Some notes and issues from trying out urxvt
as an xterm
replacement
I've been using xterm
for a very long time, but I'm also aware
that it's not a perfect terminal emulator (especially in today's
Unicode world, my hacks notwithstanding).
Years ago I wrote up what I wanted added to xterm
,
and the recommendation I've received over the years (both on that
entry and elsewhere) is for urxvt
(aka rxvt-unicode). I've made off
and on experiments with urxvt
, but for various reasons I've
recently been trying a bit more seriously to use it regularly and
to evaluate it as a serious alternative to xterm
for me.
One of my crucial needs in an xterm
replacement is an equivalent
of xterm
's ziconbeep feature, which
I use to see when an iconified xterm
has new output. Fortunately
that need was met a long time ago through a
urxvt
Perl extension written by Leah Neukirchen; you can get the extension itself here. In my version
I took out the audible bell. Without this, urxvt
wouldn't be a
particularly viable option for me, so I'm glad that it exists.

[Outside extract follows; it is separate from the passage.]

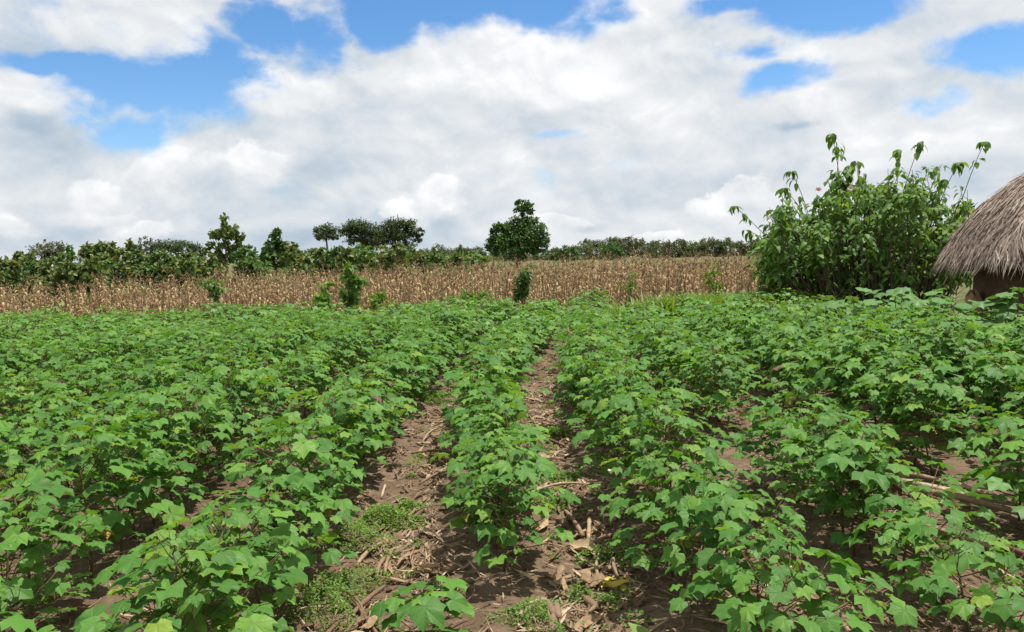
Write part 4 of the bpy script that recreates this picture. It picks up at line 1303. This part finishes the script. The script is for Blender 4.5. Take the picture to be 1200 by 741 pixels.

Urxvt's big draw as an xterm
replacement is that it will reflow
lines as you widen and narrow it. However, for a long time this
didn't seem to work for me, or didn't seem to work reliably. Back
in last September
I finally discovered that the issue is that urxvt only reflows
lines after a resize if it's already scrolled text in the window.
This is the case both for resizing wider and for resizing narrower,
which can be especially annoying (since resizing wider can sometimes
'un-scroll' a window). This is something that I can sort of work
around; these days I often make it a point to start out my urxvt
windows in their basic 80x24 size, dump out the output that I'll
want, and only then resize them to read the long lines. This mostly
works but it's kind of irritating.
(I'm not sure if this is a urxvt
bug or a deliberate design
decision. Perhaps I should try reporting it to find out.)
Another difference is that xterm has relatively complicated behavior
on double-clicks for what it considers to be separate 'words'; you
can read the full details in the manpage's section on character
classes.
Urxvt has somewhat simpler behavior based on delimiter characters,
and its default set of delimiters make it select bigger 'words'
than xterm does. For instance, a standard urxvt setup will consider
all of a full path to be one word, because /
is not a delimiter
character (neither is :
, so all of your $PATH
is one word as
far as urxvt is concerned). I'm highly accustomed to xterm's behavior
and I prefer smaller words here, because it's much easier to widen
a selection than it is to narrow it. You can customize some of this
behavior with urxvt's cutchars
resource (see the urxvt manpage).
Currently I'm using:
! requires magic quoting for reasons. URxvt*cutchars: "\\`\"'&()*,;<=>?@[]^{|}.#%+!/:-"
This improves the situation in urxvt but isn't perfect; in practice
I see various glitches, generally when several of these delimiters
happen in a row (eg given 'a...
', a double-click in urxvt may
select up to the entire thing). Since I'm using the default selection
Perl extension, possibly I could improve things by writing some
complicated regular expressions (or replace the selection
extension
entirely with a more controllable version where I understand exactly
what it's doing). If I want to exactly duplicate xterm's behavior,
a Perl extension is probably the only way to achieve it.
(I'm not entirely allergic to writing Perl extensions for urxvt, but it's been a long time since I wrote Perl and I'm not familiar with the urxvt extensions API, so at a minimum it's going to be a pain.)
Given these issues I'm not throwing myself into a complete replacement of my xterm usage with urxvt, but I am reaching for it reasonably frequently and I've taken steps to make it easier to use in my environment. This involves both making it as conveniently accessible as xterm and also teaching various bits of my window manager configuration and scripting that urxvt is a terminal window and should be treated like xterm.
This whole thing has been an interesting experience overall. It's taught me both how much I'm attuned to very specific xterm behaviors and how deeply xterm has become embedded into my overall X environment.